Short exercise: Begin at the line that contains "Write part 3", stop after the line that contains "text_sign('no_entry_sign', 'white sign", and reproduce only that span, unaltered.

Provided records:
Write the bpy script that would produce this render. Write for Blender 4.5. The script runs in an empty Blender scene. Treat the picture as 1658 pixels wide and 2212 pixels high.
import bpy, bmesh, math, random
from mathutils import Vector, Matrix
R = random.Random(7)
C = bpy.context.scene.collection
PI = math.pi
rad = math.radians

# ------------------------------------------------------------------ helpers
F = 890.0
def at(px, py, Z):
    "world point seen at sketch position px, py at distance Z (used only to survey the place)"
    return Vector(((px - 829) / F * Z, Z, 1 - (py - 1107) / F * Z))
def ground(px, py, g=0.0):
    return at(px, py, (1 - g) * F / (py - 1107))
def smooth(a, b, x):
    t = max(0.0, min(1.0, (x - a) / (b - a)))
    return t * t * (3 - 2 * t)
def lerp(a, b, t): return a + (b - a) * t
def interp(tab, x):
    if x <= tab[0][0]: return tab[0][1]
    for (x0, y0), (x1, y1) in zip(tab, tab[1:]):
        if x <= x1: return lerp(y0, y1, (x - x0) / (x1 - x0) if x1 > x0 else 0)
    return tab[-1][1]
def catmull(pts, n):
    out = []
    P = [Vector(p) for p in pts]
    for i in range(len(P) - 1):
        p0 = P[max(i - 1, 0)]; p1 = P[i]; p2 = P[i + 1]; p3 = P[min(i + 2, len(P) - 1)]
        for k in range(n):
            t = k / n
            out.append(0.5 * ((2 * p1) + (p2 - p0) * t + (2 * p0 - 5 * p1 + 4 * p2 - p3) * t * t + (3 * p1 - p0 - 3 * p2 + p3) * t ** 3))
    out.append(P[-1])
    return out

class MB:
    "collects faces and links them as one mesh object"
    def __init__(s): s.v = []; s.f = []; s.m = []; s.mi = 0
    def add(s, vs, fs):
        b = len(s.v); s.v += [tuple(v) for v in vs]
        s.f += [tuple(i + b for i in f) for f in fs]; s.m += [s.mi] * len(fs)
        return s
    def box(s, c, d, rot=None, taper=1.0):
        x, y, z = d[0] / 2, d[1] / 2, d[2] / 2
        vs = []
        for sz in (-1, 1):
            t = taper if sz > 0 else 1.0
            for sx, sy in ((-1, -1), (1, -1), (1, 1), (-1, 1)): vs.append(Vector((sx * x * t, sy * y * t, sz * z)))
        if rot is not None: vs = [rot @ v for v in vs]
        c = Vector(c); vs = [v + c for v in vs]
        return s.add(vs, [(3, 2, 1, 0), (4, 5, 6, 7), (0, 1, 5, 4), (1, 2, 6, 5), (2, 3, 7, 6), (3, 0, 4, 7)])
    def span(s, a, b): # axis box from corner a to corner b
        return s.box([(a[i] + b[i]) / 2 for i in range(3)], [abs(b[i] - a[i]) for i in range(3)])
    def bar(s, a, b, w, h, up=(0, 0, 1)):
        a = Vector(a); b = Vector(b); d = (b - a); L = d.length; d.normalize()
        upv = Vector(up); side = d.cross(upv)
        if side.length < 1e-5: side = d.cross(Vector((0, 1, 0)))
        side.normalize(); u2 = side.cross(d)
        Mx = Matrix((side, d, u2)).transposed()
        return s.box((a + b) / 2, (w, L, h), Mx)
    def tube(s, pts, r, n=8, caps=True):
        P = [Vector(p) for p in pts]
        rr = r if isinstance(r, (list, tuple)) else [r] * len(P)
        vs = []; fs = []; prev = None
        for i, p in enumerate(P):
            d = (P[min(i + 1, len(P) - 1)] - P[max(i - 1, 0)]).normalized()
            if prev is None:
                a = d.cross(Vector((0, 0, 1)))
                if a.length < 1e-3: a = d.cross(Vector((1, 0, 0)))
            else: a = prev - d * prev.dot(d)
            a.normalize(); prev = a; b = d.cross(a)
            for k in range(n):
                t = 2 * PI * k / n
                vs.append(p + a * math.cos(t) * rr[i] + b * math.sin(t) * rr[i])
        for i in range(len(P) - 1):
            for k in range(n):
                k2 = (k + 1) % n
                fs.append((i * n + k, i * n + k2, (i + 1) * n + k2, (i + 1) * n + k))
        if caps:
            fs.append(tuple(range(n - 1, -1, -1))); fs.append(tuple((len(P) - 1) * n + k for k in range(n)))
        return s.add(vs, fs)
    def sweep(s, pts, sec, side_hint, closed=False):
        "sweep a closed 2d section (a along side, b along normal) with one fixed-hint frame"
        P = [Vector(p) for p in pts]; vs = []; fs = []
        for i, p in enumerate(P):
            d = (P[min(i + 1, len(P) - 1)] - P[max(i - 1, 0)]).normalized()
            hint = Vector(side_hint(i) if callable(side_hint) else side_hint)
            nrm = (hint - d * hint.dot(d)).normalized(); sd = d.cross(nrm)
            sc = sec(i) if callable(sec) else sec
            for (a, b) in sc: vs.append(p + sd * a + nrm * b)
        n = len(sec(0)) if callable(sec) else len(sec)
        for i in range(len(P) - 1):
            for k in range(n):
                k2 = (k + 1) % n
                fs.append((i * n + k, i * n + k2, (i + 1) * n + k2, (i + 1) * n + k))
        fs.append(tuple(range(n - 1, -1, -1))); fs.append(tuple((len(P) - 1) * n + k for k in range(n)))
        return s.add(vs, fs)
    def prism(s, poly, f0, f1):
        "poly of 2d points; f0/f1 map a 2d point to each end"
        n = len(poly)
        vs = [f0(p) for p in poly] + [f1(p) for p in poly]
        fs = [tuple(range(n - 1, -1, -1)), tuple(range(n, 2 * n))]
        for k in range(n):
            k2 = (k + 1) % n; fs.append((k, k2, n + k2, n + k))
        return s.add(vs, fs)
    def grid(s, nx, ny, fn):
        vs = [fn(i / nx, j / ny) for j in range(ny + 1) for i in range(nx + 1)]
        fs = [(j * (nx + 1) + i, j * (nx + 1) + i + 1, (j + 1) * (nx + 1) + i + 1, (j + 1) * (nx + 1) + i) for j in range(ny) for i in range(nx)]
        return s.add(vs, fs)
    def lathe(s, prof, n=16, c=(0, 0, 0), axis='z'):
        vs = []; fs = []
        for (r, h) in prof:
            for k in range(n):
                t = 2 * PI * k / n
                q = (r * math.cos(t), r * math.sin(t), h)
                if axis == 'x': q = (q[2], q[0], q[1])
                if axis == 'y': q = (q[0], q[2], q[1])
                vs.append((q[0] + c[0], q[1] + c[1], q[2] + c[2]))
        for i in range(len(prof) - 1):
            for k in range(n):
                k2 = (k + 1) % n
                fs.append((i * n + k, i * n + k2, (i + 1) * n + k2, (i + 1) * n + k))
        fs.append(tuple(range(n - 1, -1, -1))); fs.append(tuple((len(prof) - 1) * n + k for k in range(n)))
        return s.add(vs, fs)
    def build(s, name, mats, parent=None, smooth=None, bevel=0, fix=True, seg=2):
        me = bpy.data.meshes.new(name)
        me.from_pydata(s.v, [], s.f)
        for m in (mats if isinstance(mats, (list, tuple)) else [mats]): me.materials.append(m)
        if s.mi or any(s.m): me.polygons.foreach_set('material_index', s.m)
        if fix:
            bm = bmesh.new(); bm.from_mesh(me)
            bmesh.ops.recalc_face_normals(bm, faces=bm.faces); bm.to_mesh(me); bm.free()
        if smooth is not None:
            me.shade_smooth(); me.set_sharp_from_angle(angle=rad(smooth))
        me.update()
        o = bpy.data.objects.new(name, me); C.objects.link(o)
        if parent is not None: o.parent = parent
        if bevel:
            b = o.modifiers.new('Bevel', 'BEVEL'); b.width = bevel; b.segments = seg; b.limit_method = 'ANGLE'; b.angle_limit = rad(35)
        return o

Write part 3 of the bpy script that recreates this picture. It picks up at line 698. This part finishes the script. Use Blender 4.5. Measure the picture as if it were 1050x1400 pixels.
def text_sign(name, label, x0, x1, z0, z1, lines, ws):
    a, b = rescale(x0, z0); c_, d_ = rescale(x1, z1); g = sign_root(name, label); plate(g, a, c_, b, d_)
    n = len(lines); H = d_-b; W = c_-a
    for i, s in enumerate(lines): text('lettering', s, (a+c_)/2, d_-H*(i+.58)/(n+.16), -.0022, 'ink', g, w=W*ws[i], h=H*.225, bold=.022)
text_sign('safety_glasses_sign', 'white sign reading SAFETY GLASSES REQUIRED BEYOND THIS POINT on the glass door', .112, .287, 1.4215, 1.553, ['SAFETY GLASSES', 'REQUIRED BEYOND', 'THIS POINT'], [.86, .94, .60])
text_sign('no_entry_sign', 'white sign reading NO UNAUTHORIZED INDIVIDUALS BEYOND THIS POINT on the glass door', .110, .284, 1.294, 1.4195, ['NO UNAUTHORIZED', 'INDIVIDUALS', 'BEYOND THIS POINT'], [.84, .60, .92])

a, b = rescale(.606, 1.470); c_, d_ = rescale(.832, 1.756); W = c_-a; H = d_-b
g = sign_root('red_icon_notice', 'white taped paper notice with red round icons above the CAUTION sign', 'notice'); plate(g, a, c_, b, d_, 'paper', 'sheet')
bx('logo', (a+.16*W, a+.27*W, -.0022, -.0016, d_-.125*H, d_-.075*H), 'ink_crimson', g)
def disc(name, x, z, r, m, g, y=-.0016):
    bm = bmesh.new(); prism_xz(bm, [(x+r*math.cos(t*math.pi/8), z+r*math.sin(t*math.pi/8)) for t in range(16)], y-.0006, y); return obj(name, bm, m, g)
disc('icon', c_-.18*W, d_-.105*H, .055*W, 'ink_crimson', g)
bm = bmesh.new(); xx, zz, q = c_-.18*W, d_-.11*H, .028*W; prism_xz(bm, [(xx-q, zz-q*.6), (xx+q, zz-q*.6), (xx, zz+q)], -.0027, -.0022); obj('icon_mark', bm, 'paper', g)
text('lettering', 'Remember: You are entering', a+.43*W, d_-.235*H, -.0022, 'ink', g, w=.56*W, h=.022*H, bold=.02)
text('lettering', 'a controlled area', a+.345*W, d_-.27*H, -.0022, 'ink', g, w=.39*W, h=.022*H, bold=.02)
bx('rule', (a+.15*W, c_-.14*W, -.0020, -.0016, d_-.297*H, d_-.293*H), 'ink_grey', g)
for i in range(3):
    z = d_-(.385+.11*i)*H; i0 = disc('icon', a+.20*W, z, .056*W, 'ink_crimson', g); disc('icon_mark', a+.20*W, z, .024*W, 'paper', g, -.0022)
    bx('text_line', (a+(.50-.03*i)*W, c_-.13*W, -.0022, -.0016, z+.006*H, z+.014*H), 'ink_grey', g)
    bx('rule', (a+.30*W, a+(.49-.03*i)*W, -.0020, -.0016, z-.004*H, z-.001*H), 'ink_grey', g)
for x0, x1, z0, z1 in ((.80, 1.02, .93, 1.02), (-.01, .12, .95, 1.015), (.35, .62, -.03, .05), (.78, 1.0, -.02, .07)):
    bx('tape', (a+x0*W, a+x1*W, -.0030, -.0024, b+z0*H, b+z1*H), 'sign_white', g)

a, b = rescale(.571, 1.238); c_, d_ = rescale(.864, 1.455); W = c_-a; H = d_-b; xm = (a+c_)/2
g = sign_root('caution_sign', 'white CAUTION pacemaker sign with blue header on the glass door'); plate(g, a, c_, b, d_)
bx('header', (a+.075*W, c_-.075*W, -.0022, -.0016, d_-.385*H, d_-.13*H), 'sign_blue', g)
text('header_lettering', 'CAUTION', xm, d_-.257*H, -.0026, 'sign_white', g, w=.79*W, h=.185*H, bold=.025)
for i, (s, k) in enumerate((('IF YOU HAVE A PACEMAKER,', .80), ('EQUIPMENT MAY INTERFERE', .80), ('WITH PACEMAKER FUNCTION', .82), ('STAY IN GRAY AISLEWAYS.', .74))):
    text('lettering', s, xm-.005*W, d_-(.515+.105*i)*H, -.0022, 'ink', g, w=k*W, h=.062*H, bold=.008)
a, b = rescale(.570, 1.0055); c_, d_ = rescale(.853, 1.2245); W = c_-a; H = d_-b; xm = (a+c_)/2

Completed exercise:
Write part 3 of the bpy script that recreates this picture. It picks up at line 698. This part finishes the script. Use Blender 4.5. Measure the picture as if it were 1050x1400 pixels.
def text_sign(name, label, x0, x1, z0, z1, lines, ws):
    a, b = rescale(x0, z0); c_, d_ = rescale(x1, z1); g = sign_root(name, label); plate(g, a, c_, b, d_)
    n = len(lines); H = d_-b; W = c_-a
    for i, s in enumerate(lines): text('lettering', s, (a+c_)/2, d_-H*(i+.58)/(n+.16), -.0022, 'ink', g, w=W*ws[i], h=H*.225, bold=.022)
text_sign('safety_glasses_sign', 'white sign reading SAFETY GLASSES REQUIRED BEYOND THIS POINT on the glass door', .112, .287, 1.4215, 1.553, ['SAFETY GLASSES', 'REQUIRED BEYOND', 'THIS POINT'], [.86, .94, .60])
text_sign('no_entry_sign', 'white sign reading NO UNAUTHORIZED INDIVIDUALS BEYOND THIS POINT on the glass door', .110, .284, 1.294, 1.4195, ['NO UNAUTHORIZED', 'INDIVIDUALS', 'BEYOND THIS POINT'], [.84, .60, .92])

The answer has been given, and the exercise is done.